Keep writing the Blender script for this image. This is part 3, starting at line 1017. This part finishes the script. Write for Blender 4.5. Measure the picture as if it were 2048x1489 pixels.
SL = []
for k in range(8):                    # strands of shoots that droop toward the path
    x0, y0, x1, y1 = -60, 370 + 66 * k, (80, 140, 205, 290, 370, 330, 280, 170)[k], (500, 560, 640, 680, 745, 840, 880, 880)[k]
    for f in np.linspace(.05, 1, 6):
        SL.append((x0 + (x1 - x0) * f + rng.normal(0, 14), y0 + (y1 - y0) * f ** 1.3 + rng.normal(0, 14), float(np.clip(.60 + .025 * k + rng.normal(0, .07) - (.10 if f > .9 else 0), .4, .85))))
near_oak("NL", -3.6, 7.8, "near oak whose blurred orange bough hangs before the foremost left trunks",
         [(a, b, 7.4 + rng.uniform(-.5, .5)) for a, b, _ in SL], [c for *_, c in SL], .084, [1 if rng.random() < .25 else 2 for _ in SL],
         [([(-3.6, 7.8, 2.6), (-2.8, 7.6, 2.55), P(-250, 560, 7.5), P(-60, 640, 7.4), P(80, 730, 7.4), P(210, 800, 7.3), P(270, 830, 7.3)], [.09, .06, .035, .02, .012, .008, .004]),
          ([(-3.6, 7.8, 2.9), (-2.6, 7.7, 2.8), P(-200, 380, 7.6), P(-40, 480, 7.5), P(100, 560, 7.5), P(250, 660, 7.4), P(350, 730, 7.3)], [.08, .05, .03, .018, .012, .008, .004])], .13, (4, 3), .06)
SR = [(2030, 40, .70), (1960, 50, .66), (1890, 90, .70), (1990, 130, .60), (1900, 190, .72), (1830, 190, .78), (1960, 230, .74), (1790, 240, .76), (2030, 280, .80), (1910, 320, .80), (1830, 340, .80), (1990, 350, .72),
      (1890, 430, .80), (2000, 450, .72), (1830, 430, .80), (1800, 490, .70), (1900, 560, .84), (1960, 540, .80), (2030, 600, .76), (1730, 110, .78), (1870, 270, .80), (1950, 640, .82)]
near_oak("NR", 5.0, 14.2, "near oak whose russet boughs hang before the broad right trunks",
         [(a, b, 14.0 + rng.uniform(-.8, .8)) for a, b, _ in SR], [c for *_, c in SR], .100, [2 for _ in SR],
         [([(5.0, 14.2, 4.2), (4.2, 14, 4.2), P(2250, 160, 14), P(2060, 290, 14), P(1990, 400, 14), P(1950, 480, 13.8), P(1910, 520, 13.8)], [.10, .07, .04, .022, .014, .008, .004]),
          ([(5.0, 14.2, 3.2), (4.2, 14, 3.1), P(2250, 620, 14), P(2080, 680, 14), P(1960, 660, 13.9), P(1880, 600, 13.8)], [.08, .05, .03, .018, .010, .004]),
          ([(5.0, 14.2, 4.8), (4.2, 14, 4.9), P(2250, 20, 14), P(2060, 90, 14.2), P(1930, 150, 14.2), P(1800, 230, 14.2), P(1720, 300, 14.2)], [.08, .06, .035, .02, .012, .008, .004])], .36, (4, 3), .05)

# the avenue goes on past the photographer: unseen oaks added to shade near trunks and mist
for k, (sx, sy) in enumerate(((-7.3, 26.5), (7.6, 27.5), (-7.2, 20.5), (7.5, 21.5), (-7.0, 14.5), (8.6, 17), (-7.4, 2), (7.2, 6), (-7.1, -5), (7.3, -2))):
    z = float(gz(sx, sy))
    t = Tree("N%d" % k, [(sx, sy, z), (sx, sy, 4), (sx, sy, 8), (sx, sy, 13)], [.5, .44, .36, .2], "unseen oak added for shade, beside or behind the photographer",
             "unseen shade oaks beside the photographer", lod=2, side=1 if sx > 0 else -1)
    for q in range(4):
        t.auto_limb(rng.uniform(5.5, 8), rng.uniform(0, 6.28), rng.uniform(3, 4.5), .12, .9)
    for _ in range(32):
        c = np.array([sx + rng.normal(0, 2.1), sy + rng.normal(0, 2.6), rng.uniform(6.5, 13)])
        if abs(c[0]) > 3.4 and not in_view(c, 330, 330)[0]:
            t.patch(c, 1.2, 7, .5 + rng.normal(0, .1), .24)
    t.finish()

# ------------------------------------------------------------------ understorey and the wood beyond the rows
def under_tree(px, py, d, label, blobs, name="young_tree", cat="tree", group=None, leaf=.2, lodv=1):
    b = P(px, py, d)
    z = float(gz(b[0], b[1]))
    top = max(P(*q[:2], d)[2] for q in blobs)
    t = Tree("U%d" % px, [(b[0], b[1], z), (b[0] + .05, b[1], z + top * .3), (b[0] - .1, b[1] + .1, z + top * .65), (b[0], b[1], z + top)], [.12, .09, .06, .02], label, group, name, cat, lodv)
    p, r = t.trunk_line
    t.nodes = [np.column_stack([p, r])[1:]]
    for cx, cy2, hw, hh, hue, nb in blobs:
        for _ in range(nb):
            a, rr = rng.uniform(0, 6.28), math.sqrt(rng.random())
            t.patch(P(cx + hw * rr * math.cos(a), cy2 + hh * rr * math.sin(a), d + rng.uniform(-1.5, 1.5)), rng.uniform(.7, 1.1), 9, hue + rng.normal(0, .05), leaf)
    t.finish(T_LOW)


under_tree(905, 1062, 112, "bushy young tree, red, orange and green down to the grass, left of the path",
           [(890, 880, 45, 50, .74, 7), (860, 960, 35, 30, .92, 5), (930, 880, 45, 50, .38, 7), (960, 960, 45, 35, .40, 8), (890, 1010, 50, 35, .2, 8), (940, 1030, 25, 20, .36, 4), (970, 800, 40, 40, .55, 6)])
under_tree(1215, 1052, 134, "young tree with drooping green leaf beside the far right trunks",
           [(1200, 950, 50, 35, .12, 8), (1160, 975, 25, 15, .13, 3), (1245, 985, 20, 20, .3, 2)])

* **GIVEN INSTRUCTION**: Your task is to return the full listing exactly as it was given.

* **THE ANSWER**:
Keep writing the Blender script for this image. This is part 3, starting at line 1017. This part finishes the script. Write for Blender 4.5. Measure the picture as if it were 2048x1489 pixels.
SL = []
for k in range(8):                    # strands of shoots that droop toward the path
    x0, y0, x1, y1 = -60, 370 + 66 * k, (80, 140, 205, 290, 370, 330, 280, 170)[k], (500, 560, 640, 680, 745, 840, 880, 880)[k]
    for f in np.linspace(.05, 1, 6):
        SL.append((x0 + (x1 - x0) * f + rng.normal(0, 14), y0 + (y1 - y0) * f ** 1.3 + rng.normal(0, 14), float(np.clip(.60 + .025 * k + rng.normal(0, .07) - (.10 if f > .9 else 0), .4, .85))))
near_oak("NL", -3.6, 7.8, "near oak whose blurred orange bough hangs before the foremost left trunks",
         [(a, b, 7.4 + rng.uniform(-.5, .5)) for a, b, _ in SL], [c for *_, c in SL], .084, [1 if rng.random() < .25 else 2 for _ in SL],
         [([(-3.6, 7.8, 2.6), (-2.8, 7.6, 2.55), P(-250, 560, 7.5), P(-60, 640, 7.4), P(80, 730, 7.4), P(210, 800, 7.3), P(270, 830, 7.3)], [.09, .06, .035, .02, .012, .008, .004]),
          ([(-3.6, 7.8, 2.9), (-2.6, 7.7, 2.8), P(-200, 380, 7.6), P(-40, 480, 7.5), P(100, 560, 7.5), P(250, 660, 7.4), P(350, 730, 7.3)], [.08, .05, .03, .018, .012, .008, .004])], .13, (4, 3), .06)
SR = [(2030, 40, .70), (1960, 50, .66), (1890, 90, .70), (1990, 130, .60), (1900, 190, .72), (1830, 190, .78), (1960, 230, .74), (1790, 240, .76), (2030, 280, .80), (1910, 320, .80), (1830, 340, .80), (1990, 350, .72),
      (1890, 430, .80), (2000, 450, .72), (1830, 430, .80), (1800, 490, .70), (1900, 560, .84), (1960, 540, .80), (2030, 600, .76), (1730, 110, .78), (1870, 270, .80), (1950, 640, .82)]
near_oak("NR", 5.0, 14.2, "near oak whose russet boughs hang before the broad right trunks",
         [(a, b, 14.0 + rng.uniform(-.8, .8)) for a, b, _ in SR], [c for *_, c in SR], .100, [2 for _ in SR],
         [([(5.0, 14.2, 4.2), (4.2, 14, 4.2), P(2250, 160, 14), P(2060, 290, 14), P(1990, 400, 14), P(1950, 480, 13.8), P(1910, 520, 13.8)], [.10, .07, .04, .022, .014, .008, .004]),
          ([(5.0, 14.2, 3.2), (4.2, 14, 3.1), P(2250, 620, 14), P(2080, 680, 14), P(1960, 660, 13.9), P(1880, 600, 13.8)], [.08, .05, .03, .018, .010, .004]),
          ([(5.0, 14.2, 4.8), (4.2, 14, 4.9), P(2250, 20, 14), P(2060, 90, 14.2), P(1930, 150, 14.2), P(1800, 230, 14.2), P(1720, 300, 14.2)], [.08, .06, .035, .02, .012, .008, .004])], .36, (4, 3), .05)

# the avenue goes on past the photographer: unseen oaks added to shade near trunks and mist
for k, (sx, sy) in enumerate(((-7.3, 26.5), (7.6, 27.5), (-7.2, 20.5), (7.5, 21.5), (-7.0, 14.5), (8.6, 17), (-7.4, 2), (7.2, 6), (-7.1, -5), (7.3, -2))):
    z = float(gz(sx, sy))
    t = Tree("N%d" % k, [(sx, sy, z), (sx, sy, 4), (sx, sy, 8), (sx, sy, 13)], [.5, .44, .36, .2], "unseen oak added for shade, beside or behind the photographer",
             "unseen shade oaks beside the photographer", lod=2, side=1 if sx > 0 else -1)
    for q in range(4):
        t.auto_limb(rng.uniform(5.5, 8), rng.uniform(0, 6.28), rng.uniform(3, 4.5), .12, .9)
    for _ in range(32):
        c = np.array([sx + rng.normal(0, 2.1), sy + rng.normal(0, 2.6), rng.uniform(6.5, 13)])
        if abs(c[0]) > 3.4 and not in_view(c, 330, 330)[0]:
            t.patch(c, 1.2, 7, .5 + rng.normal(0, .1), .24)
    t.finish()

# ------------------------------------------------------------------ understorey and the wood beyond the rows
def under_tree(px, py, d, label, blobs, name="young_tree", cat="tree", group=None, leaf=.2, lodv=1):
    b = P(px, py, d)
    z = float(gz(b[0], b[1]))
    top = max(P(*q[:2], d)[2] for q in blobs)
    t = Tree("U%d" % px, [(b[0], b[1], z), (b[0] + .05, b[1], z + top * .3), (b[0] - .1, b[1] + .1, z + top * .65), (b[0], b[1], z + top)], [.12, .09, .06, .02], label, group, name, cat, lodv)
    p, r = t.trunk_line
    t.nodes = [np.column_stack([p, r])[1:]]
    for cx, cy2, hw, hh, hue, nb in blobs:
        for _ in range(nb):
            a, rr = rng.uniform(0, 6.28), math.sqrt(rng.random())
            t.patch(P(cx + hw * rr * math.cos(a), cy2 + hh * rr * math.sin(a), d + rng.uniform(-1.5, 1.5)), rng.uniform(.7, 1.1), 9, hue + rng.normal(0, .05), leaf)
    t.finish(T_LOW)


under_tree(905, 1062, 112, "bushy young tree, red, orange and green down to the grass, left of the path",
           [(890, 880, 45, 50, .74, 7), (860, 960, 35, 30, .92, 5), (930, 880, 45, 50, .38, 7), (960, 960, 45, 35, .40, 8), (890, 1010, 50, 35, .2, 8), (940, 1030, 25, 20, .36, 4), (970, 800, 40, 40, .55, 6)])
under_tree(1215, 1052, 134, "young tree with drooping green leaf beside the far right trunks",
           [(1200, 950, 50, 35, .12, 8), (1160, 975, 25, 15, .13, 3), (1245, 985, 20, 20, .3, 2)])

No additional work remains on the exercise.